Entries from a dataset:
** START **

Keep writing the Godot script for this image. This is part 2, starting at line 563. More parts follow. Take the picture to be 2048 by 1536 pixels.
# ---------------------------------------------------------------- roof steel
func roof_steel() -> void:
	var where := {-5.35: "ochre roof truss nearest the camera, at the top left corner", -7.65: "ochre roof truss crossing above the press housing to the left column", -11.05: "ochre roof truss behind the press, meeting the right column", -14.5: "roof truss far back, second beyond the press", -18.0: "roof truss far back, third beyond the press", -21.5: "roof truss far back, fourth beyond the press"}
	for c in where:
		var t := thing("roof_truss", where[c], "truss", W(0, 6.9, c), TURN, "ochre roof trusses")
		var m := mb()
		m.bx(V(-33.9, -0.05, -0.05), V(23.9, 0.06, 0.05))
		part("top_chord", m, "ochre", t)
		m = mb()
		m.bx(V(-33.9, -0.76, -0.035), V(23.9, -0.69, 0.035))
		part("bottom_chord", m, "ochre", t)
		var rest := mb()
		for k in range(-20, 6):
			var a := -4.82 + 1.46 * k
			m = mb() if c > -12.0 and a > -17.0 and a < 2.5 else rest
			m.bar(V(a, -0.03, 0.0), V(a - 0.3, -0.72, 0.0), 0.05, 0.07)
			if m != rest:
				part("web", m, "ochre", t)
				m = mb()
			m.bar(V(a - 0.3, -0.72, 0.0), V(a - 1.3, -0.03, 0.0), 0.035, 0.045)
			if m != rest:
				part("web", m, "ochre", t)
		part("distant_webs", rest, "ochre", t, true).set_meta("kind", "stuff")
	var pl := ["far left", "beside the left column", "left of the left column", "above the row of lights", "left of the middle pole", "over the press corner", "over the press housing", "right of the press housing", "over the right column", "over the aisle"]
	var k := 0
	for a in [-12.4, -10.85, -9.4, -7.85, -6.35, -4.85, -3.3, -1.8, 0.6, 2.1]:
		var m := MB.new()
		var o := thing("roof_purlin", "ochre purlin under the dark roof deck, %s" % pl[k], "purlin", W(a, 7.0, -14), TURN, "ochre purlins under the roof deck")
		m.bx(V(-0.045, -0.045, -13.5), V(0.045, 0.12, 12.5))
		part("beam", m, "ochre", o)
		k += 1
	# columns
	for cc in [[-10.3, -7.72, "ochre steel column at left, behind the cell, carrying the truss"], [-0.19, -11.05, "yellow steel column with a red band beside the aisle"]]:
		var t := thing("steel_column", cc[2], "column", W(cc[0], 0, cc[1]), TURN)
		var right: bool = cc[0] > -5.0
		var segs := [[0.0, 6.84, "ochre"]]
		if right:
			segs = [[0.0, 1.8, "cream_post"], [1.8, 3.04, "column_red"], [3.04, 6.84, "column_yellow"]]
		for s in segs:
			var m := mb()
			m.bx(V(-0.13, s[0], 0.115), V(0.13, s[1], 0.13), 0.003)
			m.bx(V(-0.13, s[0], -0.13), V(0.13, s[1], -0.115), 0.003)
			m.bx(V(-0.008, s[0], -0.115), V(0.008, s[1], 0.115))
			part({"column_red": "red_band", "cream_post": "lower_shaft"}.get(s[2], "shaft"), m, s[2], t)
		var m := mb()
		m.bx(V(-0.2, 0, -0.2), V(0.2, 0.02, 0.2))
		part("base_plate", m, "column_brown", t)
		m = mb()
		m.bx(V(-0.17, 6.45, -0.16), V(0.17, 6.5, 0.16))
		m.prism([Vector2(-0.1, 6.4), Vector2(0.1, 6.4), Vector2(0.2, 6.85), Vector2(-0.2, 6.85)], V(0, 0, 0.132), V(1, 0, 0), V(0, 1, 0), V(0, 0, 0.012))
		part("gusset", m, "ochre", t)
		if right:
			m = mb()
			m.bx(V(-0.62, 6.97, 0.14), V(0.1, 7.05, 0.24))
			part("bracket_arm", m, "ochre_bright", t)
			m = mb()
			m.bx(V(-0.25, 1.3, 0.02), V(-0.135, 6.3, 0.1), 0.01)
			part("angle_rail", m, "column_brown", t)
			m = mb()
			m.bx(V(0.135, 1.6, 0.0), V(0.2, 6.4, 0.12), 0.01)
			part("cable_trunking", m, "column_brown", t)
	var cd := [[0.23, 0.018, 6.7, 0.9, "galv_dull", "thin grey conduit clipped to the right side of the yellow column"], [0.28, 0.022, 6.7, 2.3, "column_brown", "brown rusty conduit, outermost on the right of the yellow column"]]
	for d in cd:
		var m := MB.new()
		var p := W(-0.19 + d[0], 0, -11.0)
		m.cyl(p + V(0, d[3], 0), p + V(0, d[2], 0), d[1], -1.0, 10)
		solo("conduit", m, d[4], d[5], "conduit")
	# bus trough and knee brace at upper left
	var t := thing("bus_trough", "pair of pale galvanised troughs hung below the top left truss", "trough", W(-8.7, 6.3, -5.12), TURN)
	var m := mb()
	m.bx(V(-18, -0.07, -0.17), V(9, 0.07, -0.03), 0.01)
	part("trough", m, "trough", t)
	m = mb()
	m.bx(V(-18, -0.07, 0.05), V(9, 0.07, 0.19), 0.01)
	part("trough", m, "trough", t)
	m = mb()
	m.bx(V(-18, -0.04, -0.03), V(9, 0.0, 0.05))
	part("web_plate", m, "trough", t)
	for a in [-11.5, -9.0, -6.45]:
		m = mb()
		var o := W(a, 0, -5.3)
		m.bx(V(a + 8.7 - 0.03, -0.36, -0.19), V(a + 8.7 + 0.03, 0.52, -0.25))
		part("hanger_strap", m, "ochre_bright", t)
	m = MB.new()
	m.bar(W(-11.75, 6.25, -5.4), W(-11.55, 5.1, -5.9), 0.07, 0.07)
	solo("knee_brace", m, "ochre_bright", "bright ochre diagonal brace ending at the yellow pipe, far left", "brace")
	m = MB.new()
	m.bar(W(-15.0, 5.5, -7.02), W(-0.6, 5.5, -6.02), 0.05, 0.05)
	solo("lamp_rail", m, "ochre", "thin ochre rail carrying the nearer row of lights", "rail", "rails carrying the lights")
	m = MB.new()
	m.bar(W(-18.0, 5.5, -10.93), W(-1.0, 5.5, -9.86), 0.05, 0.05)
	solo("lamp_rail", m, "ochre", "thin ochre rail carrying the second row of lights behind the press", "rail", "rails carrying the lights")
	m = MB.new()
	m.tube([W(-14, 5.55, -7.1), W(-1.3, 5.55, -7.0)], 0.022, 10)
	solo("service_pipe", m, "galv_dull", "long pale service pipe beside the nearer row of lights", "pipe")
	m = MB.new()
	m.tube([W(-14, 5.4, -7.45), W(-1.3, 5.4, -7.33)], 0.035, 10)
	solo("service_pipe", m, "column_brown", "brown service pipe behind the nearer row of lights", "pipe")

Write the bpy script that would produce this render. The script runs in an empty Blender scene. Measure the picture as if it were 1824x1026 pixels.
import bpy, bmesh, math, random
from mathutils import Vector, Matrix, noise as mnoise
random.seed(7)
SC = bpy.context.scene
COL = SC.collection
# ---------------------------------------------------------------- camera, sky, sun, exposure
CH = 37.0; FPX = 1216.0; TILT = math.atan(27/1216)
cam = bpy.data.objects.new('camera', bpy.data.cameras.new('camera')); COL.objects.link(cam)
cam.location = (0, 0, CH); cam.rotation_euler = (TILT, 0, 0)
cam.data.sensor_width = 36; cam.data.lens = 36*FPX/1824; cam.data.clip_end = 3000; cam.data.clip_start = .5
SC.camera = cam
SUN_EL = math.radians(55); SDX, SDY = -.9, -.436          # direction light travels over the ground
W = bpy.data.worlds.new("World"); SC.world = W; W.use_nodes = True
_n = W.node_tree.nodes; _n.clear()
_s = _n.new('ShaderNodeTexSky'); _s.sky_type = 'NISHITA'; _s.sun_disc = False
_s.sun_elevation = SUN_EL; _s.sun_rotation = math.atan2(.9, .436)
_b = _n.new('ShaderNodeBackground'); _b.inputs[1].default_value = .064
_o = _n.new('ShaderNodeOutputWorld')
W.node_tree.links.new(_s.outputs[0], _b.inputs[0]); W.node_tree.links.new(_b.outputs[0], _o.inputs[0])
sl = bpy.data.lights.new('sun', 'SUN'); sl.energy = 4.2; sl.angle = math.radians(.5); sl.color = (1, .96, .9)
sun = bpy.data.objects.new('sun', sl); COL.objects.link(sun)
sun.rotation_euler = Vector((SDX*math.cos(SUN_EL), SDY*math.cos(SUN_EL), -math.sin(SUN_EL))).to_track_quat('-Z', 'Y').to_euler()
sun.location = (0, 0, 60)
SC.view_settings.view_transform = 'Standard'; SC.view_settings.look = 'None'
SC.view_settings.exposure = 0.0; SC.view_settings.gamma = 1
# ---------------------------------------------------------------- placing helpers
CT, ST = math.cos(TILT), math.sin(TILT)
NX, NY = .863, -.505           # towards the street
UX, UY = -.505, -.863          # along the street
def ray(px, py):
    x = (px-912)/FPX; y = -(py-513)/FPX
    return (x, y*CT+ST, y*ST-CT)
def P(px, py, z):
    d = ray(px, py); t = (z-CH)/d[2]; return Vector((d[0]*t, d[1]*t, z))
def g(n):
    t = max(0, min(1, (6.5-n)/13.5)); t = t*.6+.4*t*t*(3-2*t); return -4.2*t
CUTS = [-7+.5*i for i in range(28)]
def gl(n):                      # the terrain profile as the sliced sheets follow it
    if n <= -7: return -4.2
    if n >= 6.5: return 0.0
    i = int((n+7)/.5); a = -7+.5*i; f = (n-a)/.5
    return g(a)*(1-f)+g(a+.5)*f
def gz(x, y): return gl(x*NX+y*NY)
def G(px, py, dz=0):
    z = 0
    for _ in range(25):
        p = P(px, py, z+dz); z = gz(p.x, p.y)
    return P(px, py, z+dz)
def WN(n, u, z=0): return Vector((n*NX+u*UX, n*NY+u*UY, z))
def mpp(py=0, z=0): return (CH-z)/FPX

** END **

Goal: Take each line of the material that contains the word "scene" and list it.

The solution:
Write the bpy script that would produce this render. The script runs in an empty Blender scene. Measure the picture as if it were 1824x1026 pixels.
SC = bpy.context.scene